A UK based law firm which had “harassed” murdered journalist Daphne Caruana Galizia is being investigated by regulators who have spent at least two years looking into the workings of the firm.
Mishcon de Reya was the law firm engaged by Henley & Partners, the company entrusted by disgraced Prime Minister Joseph Muscat to operate the cash-for-passports scheme, to threaten the journalist with libel suits in the UK.
The journalist had revealed correspondence between Henley & Partners and Muscat, his chief of staff Keith Schembri, then Justice Minister Owen Bonnici and Identity Malta chief Jonathan Cardona in which they had approved legal action against her.
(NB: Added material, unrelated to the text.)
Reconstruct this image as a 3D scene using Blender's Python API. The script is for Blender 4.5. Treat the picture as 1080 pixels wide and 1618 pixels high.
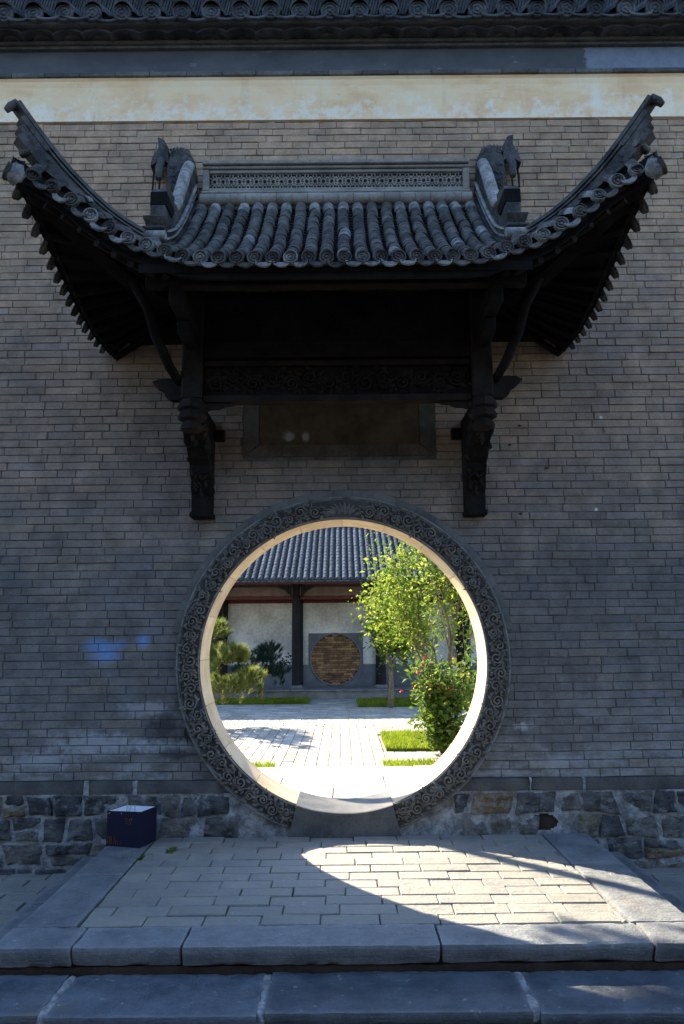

In a meeting Henley and Partners had with the European Parliament’s delegation in 2018, investigating the rule of law in Malta, representatives of the cash-for-passports concessionaires had said they only sue Maltese journalists if they get an ‘OK’ from the government.
Caruana Galizia has said in an email to Henley & Partners dated 12 May 2017: “I am extremely annoyed at your lawyers’ high-handed attitude and more than annoyed at the fact that a company feels itself empowered to sell a country’s citizenship against the will of the citizens of that country and by underhand agreement with a government that does not have an electoral mandate for it and then has the sheer brass neck to begin going after journalists and real citizens of that country who object to it,”
The Guardian is reporting that the firm is currently under the lens of the Solicitors Regulation Authority which is conducting a complex investigation involving forensic and anti-money laundering investigators.
The investigation has been ongoing since 2017 when the SRA received separate reports on a series of allegations about the law firm.
The reports were related to an investigation into the Newcastle United tax evasion on player transfers case and on the firm’s work for clients connected to an elaborate €100 million fraud.
Caruana Galizia’s family had accused the law firm of harassment, intimidation and for attempting to cripple her financially by threatening to sue her in the UK.
By the time she was assassinated, the journalist was facing over 40 defamation lawsuits from businessmen and politicians.
The libel cases against Caruana Galizia have drawn attention to how wealthy individuals threaten costly legal action in the UK in an attempt to silence journalist, known as SLAPP lawsuits.
The Guardian said, in an article on Thursday, that the law firm has grown rapidly over the past decade. It has in the past represented high profile clients such as Princess Diana in the 1990s.
Forensic investigations would require firms to produce financial records for inspection often at short notice. Should the SRA find something irregular, it can sanction the firm or refer it to the solicitors’ disciplinary tribunal which can then issue suspensions and fines.
In February 2019, The Shift had reported that Mishcon de Reya solicitors, together with Henley and Partners, were among the founding members of the Investment Migration Council, an association for investor immigration and citizenship by investment.